[Start]
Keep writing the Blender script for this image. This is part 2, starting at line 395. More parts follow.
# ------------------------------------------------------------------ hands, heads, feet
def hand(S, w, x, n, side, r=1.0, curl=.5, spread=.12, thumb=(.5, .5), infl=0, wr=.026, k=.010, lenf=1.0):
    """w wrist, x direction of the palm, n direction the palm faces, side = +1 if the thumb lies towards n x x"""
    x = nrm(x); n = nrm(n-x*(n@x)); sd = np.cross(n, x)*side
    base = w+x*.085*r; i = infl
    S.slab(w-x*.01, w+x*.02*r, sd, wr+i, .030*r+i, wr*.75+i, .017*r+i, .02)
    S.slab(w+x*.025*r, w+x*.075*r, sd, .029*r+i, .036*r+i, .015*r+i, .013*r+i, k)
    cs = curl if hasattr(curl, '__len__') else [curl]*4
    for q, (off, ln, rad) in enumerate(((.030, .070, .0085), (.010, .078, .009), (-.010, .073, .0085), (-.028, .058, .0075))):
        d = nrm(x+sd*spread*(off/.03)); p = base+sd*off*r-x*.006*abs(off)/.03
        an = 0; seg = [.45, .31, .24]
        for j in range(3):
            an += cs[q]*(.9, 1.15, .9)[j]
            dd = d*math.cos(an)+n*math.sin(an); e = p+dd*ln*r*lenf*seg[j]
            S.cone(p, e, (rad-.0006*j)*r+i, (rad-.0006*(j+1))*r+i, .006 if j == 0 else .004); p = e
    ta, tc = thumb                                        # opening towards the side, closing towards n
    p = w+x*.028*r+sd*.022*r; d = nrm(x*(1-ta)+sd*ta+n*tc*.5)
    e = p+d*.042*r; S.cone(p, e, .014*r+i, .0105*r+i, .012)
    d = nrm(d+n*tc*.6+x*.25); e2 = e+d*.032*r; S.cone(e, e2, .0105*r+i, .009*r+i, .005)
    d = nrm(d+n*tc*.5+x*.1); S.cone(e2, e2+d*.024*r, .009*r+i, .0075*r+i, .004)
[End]
**EXERCISE**
Extract the complete data, matching each line exactly.

**ANSWER IN FULL**
Keep writing the Blender script for this image. This is part 2, starting at line 395. More parts follow.
# ------------------------------------------------------------------ hands, heads, feet
def hand(S, w, x, n, side, r=1.0, curl=.5, spread=.12, thumb=(.5, .5), infl=0, wr=.026, k=.010, lenf=1.0):
    """w wrist, x direction of the palm, n direction the palm faces, side = +1 if the thumb lies towards n x x"""
    x = nrm(x); n = nrm(n-x*(n@x)); sd = np.cross(n, x)*side
    base = w+x*.085*r; i = infl
    S.slab(w-x*.01, w+x*.02*r, sd, wr+i, .030*r+i, wr*.75+i, .017*r+i, .02)
    S.slab(w+x*.025*r, w+x*.075*r, sd, .029*r+i, .036*r+i, .015*r+i, .013*r+i, k)
    cs = curl if hasattr(curl, '__len__') else [curl]*4
    for q, (off, ln, rad) in enumerate(((.030, .070, .0085), (.010, .078, .009), (-.010, .073, .0085), (-.028, .058, .0075))):
        d = nrm(x+sd*spread*(off/.03)); p = base+sd*off*r-x*.006*abs(off)/.03
        an = 0; seg = [.45, .31, .24]
        for j in range(3):
            an += cs[q]*(.9, 1.15, .9)[j]
            dd = d*math.cos(an)+n*math.sin(an); e = p+dd*ln*r*lenf*seg[j]
            S.cone(p, e, (rad-.0006*j)*r+i, (rad-.0006*(j+1))*r+i, .006 if j == 0 else .004); p = e
    ta, tc = thumb                                        # opening towards the side, closing towards n
    p = w+x*.028*r+sd*.022*r; d = nrm(x*(1-ta)+sd*ta+n*tc*.5)
    e = p+d*.042*r; S.cone(p, e, .014*r+i, .0105*r+i, .012)
    d = nrm(d+n*tc*.6+x*.25); e2 = e+d*.032*r; S.cone(e, e2, .0105*r+i, .009*r+i, .005)
    d = nrm(d+n*tc*.5+x*.1); S.cone(e2, e2+d*.024*r, .009*r+i, .0075*r+i, .004)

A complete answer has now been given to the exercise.